Arrivando poi al centro del problema, una questione meramente tecnica mette in crisi anche l’associazione tra bombe nucleari e F-35. L’ostilità standardizzata contri i cacciabombardieri in questione, più per dimostrazione di sé che per vero spirito di pace, non arriva neanche infatti ad una blanda conoscenza che si può ottenere da 15 minuti su Wikipedia. Sulla pagina dedicata agli F-35 li ritroviamo nella categoria dei caccia multiruolo, ossia quegli aerei militari utilizzati per attacchi contro altri velivoli, per attacco al suolo, ricognizione e bombardamento tattico. Quest’ultimo però, viene ricondotto ad azioni mirate, limitate nello spazio e nella rilevanza complessiva. Vi viene escluso dunque il cosiddetto bombardamento strategico, quello di maggiore rilievo, operato nel cuore del territorio nemico ed esteso di conseguenza all’utilizzo dell’aereo (il bombardiere strategico) come vettore per armi nucleari. Strano è dunque che anche l’ex-ministro della difesa Arturo Parisi abbia avallato tale tesi. D’altronde nella sua biografia ad eccezione del diploma alla Scuola Militare Nunziatella di Napoli di attività in ambito militare non risultano.

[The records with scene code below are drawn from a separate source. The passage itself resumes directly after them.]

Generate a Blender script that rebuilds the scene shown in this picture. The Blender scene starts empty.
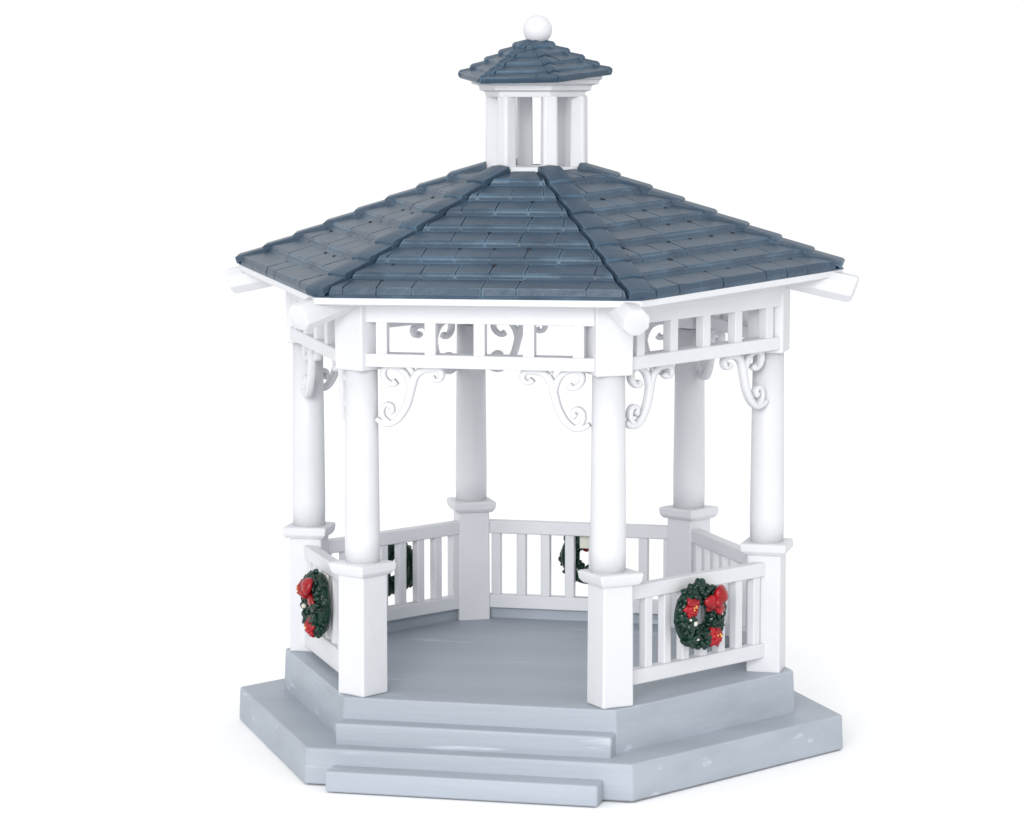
import bpy, bmesh, math, random
from mathutils import Vector, Matrix, noise

sc = bpy.context.scene
S = 0.07                       # one design unit (centre to post) is 7 cm: a tabletop miniature
R60 = math.radians(60)

# ------------------------------------------------------------------ camera
cam_d = bpy.data.cameras.new('camera')
cam = bpy.data.objects.new('camera', cam_d)
sc.collection.objects.link(cam)
sc.camera = cam
right = Vector((0.9713740474, 0.2375551726, 0.0)).normalized()
back = Vector((0.2362166232, -0.9659009064, 0.1060054054)).normalized()
up = back.cross(right).normalized()
right = up.cross(back).normalized()
M = Matrix((right, up, back)).transposed().to_4x4()
M.translation = Vector((2.978113, -12.579383, 2.762231)) * S
cam.matrix_world = M
cam_d.sensor_fit = 'HORIZONTAL'
cam_d.sensor_width = 36
cam_d.lens = 3095.84 / 1024 * 36
cam_d.clip_start = 0.01
cam_d.clip_end = 500

# ------------------------------------------------------------------ world and lamps
world = bpy.data.worlds.new('World')
sc.world = world
world.use_nodes = True
bgn = world.node_tree.nodes['Background']
bgn.inputs['Color'].default_value = (0.985, 0.99, 1.0, 1)
bgn.inputs['Strength'].default_value = 1.0
_n, _l = world.node_tree.nodes, world.node_tree.links
_tc = _n.new('ShaderNodeTexCoord')
_sx = _n.new('ShaderNodeSeparateXYZ')
_mr = _n.new('ShaderNodeMapRange')       # studio surround: a little brighter at the horizon than overhead
_mr.inputs['To Min'].default_value = 1.06
_mr.inputs['To Max'].default_value = 1.05
_l.new(_tc.outputs['Generated'], _sx.inputs[0])
_l.new(_sx.outputs['Z'], _mr.inputs['Value'])
_l.new(_mr.outputs[0], bgn.inputs['Strength'])


def area(name, loc, target, size, energy, col=(1, 1, 1)):
    l = bpy.data.lights.new(name, 'AREA')
    l.shape = 'SQUARE'
    l.size = size
    l.energy = energy
    l.color = col
    o = bpy.data.objects.new(name, l)
    sc.collection.objects.link(o)
    o.location = loc
    o.rotation_euler = (Vector(target) - Vector(loc)).to_track_quat('-Z', 'Y').to_euler()
    return o


area('key_softbox', (0.10, -2.55, 0.74), (0, 0, 0.10), 0.9, 40.0, (1.0, 0.99, 0.985))

sc.view_settings.view_transform = 'Standard'
sc.view_settings.look = 'None'
sc.view_settings.exposure = 0
sc.view_settings.gamma = 1
sc.render.engine = 'CYCLES'
sc.cycles.max_bounces = 10
sc.cycles.diffuse_bounces = 6

# ------------------------------------------------------------------ materials


def paint(name, base, rough=0.5, var=0.06, scale=60, bump=0.25, bscale=220, stretch=(1, 1, 1),
          worn=None, worn_amt=0.72, spec=0.4, edge=None, edge_amt=0.5):
    m = bpy.data.materials.new(name)
    m.use_nodes = True
    nt = m.node_tree
    n = nt.nodes
    L = nt.links
    p = n['Principled BSDF']
    p.inputs['Roughness'].default_value = rough
    p.inputs['Specular IOR Level'].default_value = spec
    tc = n.new('ShaderNodeTexCoord')
    mp = n.new('ShaderNodeMapping')
    mp.inputs['Scale'].default_value = stretch
    L.new(tc.outputs['Object'], mp.inputs['Vector'])
    nz = n.new('ShaderNodeTexNoise')
    nz.inputs['Scale'].default_value = scale
    nz.inputs['Detail'].default_value = 5
    L.new(mp.outputs[0], nz.inputs['Vector'])
    cr = n.new('ShaderNodeValToRGB')
    b = Vector(base)
    e = cr.color_ramp.elements
    e[0].position = 0.3
    e[1].position = 0.7
    e[0].color = (*(b * (1 - var)), 1)
    e[1].color = (*[min(1, x) for x in b * (1 + var)], 1)
    L.new(nz.outputs['Fac'], cr.inputs['Fac'])
    col = cr.outputs['Color']
    if worn:
        n2 = n.new('ShaderNodeTexNoise')
        n2.inputs['Scale'].default_value = 130
        n2.inputs['Detail'].default_value = 7
        L.new(mp.outputs[0], n2.inputs['Vector'])
        r2 = n.new('ShaderNodeMapRange')
        r2.inputs['From Min'].default_value = worn_amt
        r2.inputs['From Max'].default_value = worn_amt + 0.08
        r2.clamp = True
        L.new(n2.outputs['Fac'], r2.inputs['Value'])
        mx = n.new('ShaderNodeMix')
        mx.data_type = 'RGBA'
        mx.inputs[7].default_value = (*worn, 1)
        L.new(r2.outputs[0], mx.inputs[0])
        L.new(col, mx.inputs[6])
        col = mx.outputs[2]
    if edge:                     # paint rubbed thin on grey edges; light on shingle lips painted into roof edges
        bv = n.new('ShaderNodeBevel')
        bv.samples = 6
        bv.inputs['Radius'].default_value = 0.0007
        ge = n.new('ShaderNodeNewGeometry')
        dp = n.new('ShaderNodeVectorMath')
        dp.operation = 'DOT_PRODUCT'
        L.new(bv.outputs[0], dp.inputs[0])
        L.new(ge.outputs['Normal'], dp.inputs[1])
        mr = n.new('ShaderNodeMapRange')
        mr.inputs['From Min'].default_value = 0.995
        mr.inputs['From Max'].default_value = 0.90
        mr.inputs['To Max'].default_value = edge_amt
        L.new(dp.outputs['Value'], mr.inputs['Value'])
        n3 = n.new('ShaderNodeTexNoise')
        n3.inputs['Scale'].default_value = 90
        n3.inputs['Detail'].default_value = 4
        L.new(tc.outputs['Object'], n3.inputs['Vector'])
        r3 = n.new('ShaderNodeMapRange')
        r3.inputs['From Min'].default_value = 0.40
        r3.inputs['From Max'].default_value = 0.62
        L.new(n3.outputs['Fac'], r3.inputs['Value'])
        mu = n.new('ShaderNodeMath')
        mu.operation = 'MULTIPLY'
        L.new(mr.outputs[0], mu.inputs[0])
        L.new(r3.outputs[0], mu.inputs[1])
        mx = n.new('ShaderNodeMix')
        mx.data_type = 'RGBA'
        mx.inputs[7].default_value = (*edge, 1)
        L.new(mu.outputs[0], mx.inputs[0])
        L.new(col, mx.inputs[6])
        col = mx.outputs[2]
    L.new(col, p.inputs['Base Color'])
    nb = n.new('ShaderNodeTexNoise')
    nb.inputs['Scale'].default_value = bscale
    nb.inputs['Detail'].default_value = 4
    L.new(mp.outputs[0], nb.inputs['Vector'])
    bp = n.new('ShaderNodeBump')
    bp.inputs['Strength'].default_value = bump
    bp.inputs['Distance'].default_value = 0.0006
    L.new(nb.outputs['Fac'], bp.inputs['Height'])
    L.new(bp.outputs[0], p.inputs['Normal'])
    return m


M_white = paint('white_paint', (0.635, 0.645, 0.67), 0.45, 0.02, 50, 0.35, 160)
M_grey = paint('grey_blue_paint', (0.345, 0.385, 0.435), 0.5, 0.10, 45, 0.7, 110, (0.16, 0.8, 2.2),
               (0.50, 0.54, 0.60), 0.64, edge=(0.62, 0.65, 0.70), edge_amt=0.55)
M_roof = paint('slate_blue_paint', (0.038, 0.066, 0.101), 0.38, 0.10, 60, 0.6, 180,
               worn=(0.09, 0.14, 0.20), worn_amt=0.70, edge=(0.13, 0.22, 0.31), edge_amt=0.7, spec=0.32)  # paler edge colour paints in the light caught by the shingle lips
M_pit = paint('dark_pit', (0.010, 0.014, 0.022), 0.7)
M_green = paint('wreath_green', (0.0035, 0.026, 0.017), 0.25, 0.5, 240, 0.5, 400, spec=0.4)
M_red = paint('ribbon_red', (0.29, 0.004, 0.009), 0.28, 0.45, 200, 0.5, 300, spec=0.4)
M_gold = paint('gold_paint', (0.75, 0.42, 0.10), 0.35)
M_cream = paint('cream_paint', (0.66, 0.66, 0.58), 0.6)
M_floor = paint('white_tabletop', (0.97, 0.97, 0.97), 0.9, 0.0, 10, 0.0, spec=0.0)

# ------------------------------------------------------------------ helpers
random.seed(7)


def link(name, bm, mats, parent=None, bevel=0.0, seg=2, smooth=False, world_m=None):
    """all coordinates in design units; geometry is stored in the parent's space"""
    if world_m is not None:
        bm.transform(world_m)
    bmesh.ops.recalc_face_normals(bm, faces=bm.faces)
    bm.transform(Matrix.Scale(S, 4))
    me = bpy.data.meshes.new(name)
    bm.to_mesh(me)
    bm.free()
    for m in (mats if isinstance(mats, (list, tuple)) else [mats]):
        me.materials.append(m)
    o = bpy.data.objects.new(name, me)
    sc.collection.objects.link(o)
    if parent:
        o.parent = parent
    if smooth:
        for p in me.polygons:
            p.use_smooth = True
    if bevel:
        b = o.modifiers.new('bevel', 'BEVEL')
        b.width = bevel * S
        b.segments = seg
        b.limit_method = 'ANGLE'
        b.angle_limit = math.radians(32)
        for p in me.polygons:
            p.use_smooth = True
        b.harden_normals = True
    return o


def box(bm, x0, x1, y0, y1, z0, z1, mat=0, m=None):
    v = [bm.verts.new((x, y, z)) for z in (z0, z1) for y in (y0, y1) for x in (x0, x1)]
    if m is not None:
        for q in v:
            q.co = m @ q.co
    for f in ((0, 1, 3, 2), (4, 5, 7, 6), (0, 1, 5, 4), (2, 3, 7, 6), (0, 2, 6, 4), (1, 3, 7, 5)):
        fc = bm.faces.new([v[i] for i in f])
        fc.material_index = mat


def prism(bm, rings, mat=0, cap=True):
    """rings: list of lists of points, stacked"""
    vs = [[bm.verts.new(p) for p in r] for r in rings]
    n = len(vs[0])
    for a, b in zip(vs, vs[1:]):
        for i in range(n):
            f = bm.faces.new((a[i], a[(i + 1) % n], b[(i + 1) % n], b[i]))
            f.material_index = mat
    if cap:
        bm.faces.new(vs[0][::-1]).material_index = mat
        bm.faces.new(vs[-1]).material_index = mat


def hexpts(R, z, rot=0.0, n=6):
    return [Vector((R * math.cos(i * 2 * math.pi / n + rot), R * math.sin(i * 2 * math.pi / n + rot), z)) for i in range(n)]


def crom(pts, k=6):
    P = [Vector(p) for p in pts]
    P = [2 * P[0] - P[1]] + P + [2 * P[-1] - P[-2]]
    out = []
    for i in range(1, len(P) - 2):
        for j in range(k):
            t = j / k
            a, b, c, d = P[i - 1:i + 3]
            out.append(0.5 * ((2 * b) + (c - a) * t + (2 * a - 5 * b + 4 * c - d) * t * t + (3 * b - a - 3 * c + d) * t ** 3))
    out.append(P[-2])
    return out


def ribbon(bm, pts2, wfun, half_y, n=10, k=6):
    """tube of superelliptic section following a curve in the XZ plane"""
    C = crom(pts2, k)
    N = len(C)
    rings = []
    for i, c in enumerate(C):
        t = (C[min(i + 1, N - 1)] - C[max(i - 1, 0)]).normalized()
        nrm = Vector((-t.y, t.x))
        w = wfun(i / (N - 1))
        r = []
        for a in range(n):
            an = a * 2 * math.pi / n + math.pi / n
            cx, sy = math.cos(an), math.sin(an)
            cx = math.copysign(abs(cx) ** 0.6, cx)
            sy = math.copysign(abs(sy) ** 0.6, sy)
            q = c + nrm * w * cx
            r.append(Vector((q.x, half_y * sy, q.y)))
        rings.append(r)
    prism(bm, rings)


def side_matrix(i, apo):
    """frame of side i (between corner i and i+1): x along the side, -y outward"""
    ang = (i + 0.5) * R60
    n = Vector((math.cos(ang), math.sin(ang), 0))
    y = -n
    x = y.cross(Vector((0, 0, 1)))
    m = Matrix((x, y, Vector((0, 0, 1)))).transposed().to_4x4()
    m.translation = n * apo
    return m


def corner_matrix(i, R):
    ang = i * R60
    n = Vector((math.cos(ang), math.sin(ang), 0))
    y = -n
    x = y.cross(Vector((0, 0, 1)))
    m = Matrix((x, y, Vector((0, 0, 1)))).transposed().to_4x4()
    m.translation = n * R
    return m


# corner 0 is at the right (+x); front side is side 4 (corners 4-5, facing -y)
FRONT = 4

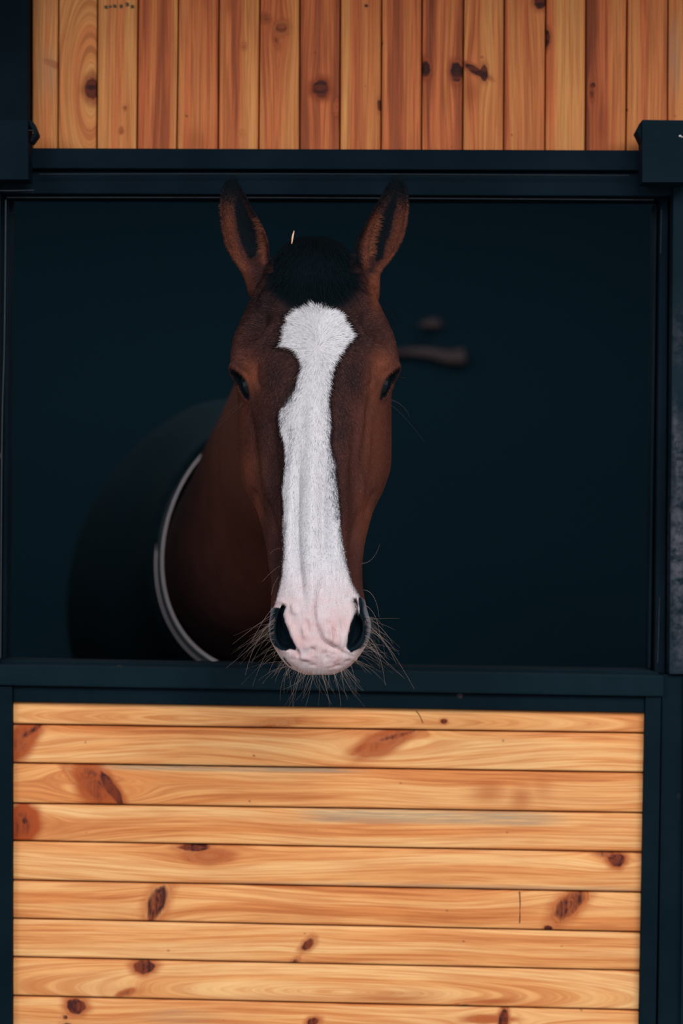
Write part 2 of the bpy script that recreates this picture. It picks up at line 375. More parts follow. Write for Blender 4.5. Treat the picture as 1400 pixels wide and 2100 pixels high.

Ad apparire minaccioso resta dunque esclusivamente il fatto che attorno agli ordigni presenti sul suolo italiano vi sia l’attenzione di approntare un sistema il cui fine è quello di riconvertirle in bombe guidate (note sotto il nomignolo che non fa ridere di “bombe intelligenti“). Solo questo lascia dedurre una strategia almeno di lungo periodo atta a prevederne l’utilizzo. Il fatto che ad oggi si continui a rimuginarci sù è però indicativo di un passato che ritorna, nonostante le evidenze che ne renderebbero l’utilizzo ridicolo accanto a strumenti enormemente più rapidi e di difficile contrasto come i missili balistici intercontinentali. Se di conseguenza su qualcosa ci si dovrebbe concentrare, è quanto messo in evidenza da Toni de Marchi su Il Fatto Quotidiano, e cioè come la questione metta seriamente in ombra l’intera politica ratificata con il new Start, l’ennesimo accordo stipulato da Russia e USA nel 2010 per la riduzione degli armamenti nucleari. Ad essere messo a rischio è infatti quel delicato equilibrio di reciproca distensione necessario affinché le migliaia di testate detenute dalle maggiori potenze vengano lentamente dismesse. A risentirne è quindi proprio quel processo di stabilità duratura ben più complesso, difficile e delicato delle ennesime scorie della Guerra Fredda. Tutto ruota attorno ad una necessità: far capire che il punto non sono i residuati bellici, quanto la mente degli uomini. Se riusciremo a fare in modo che gli europei si amino un po’ di più, forse non staremo più a parlare delle armi con le quali amano ammazzarsi a vicenda.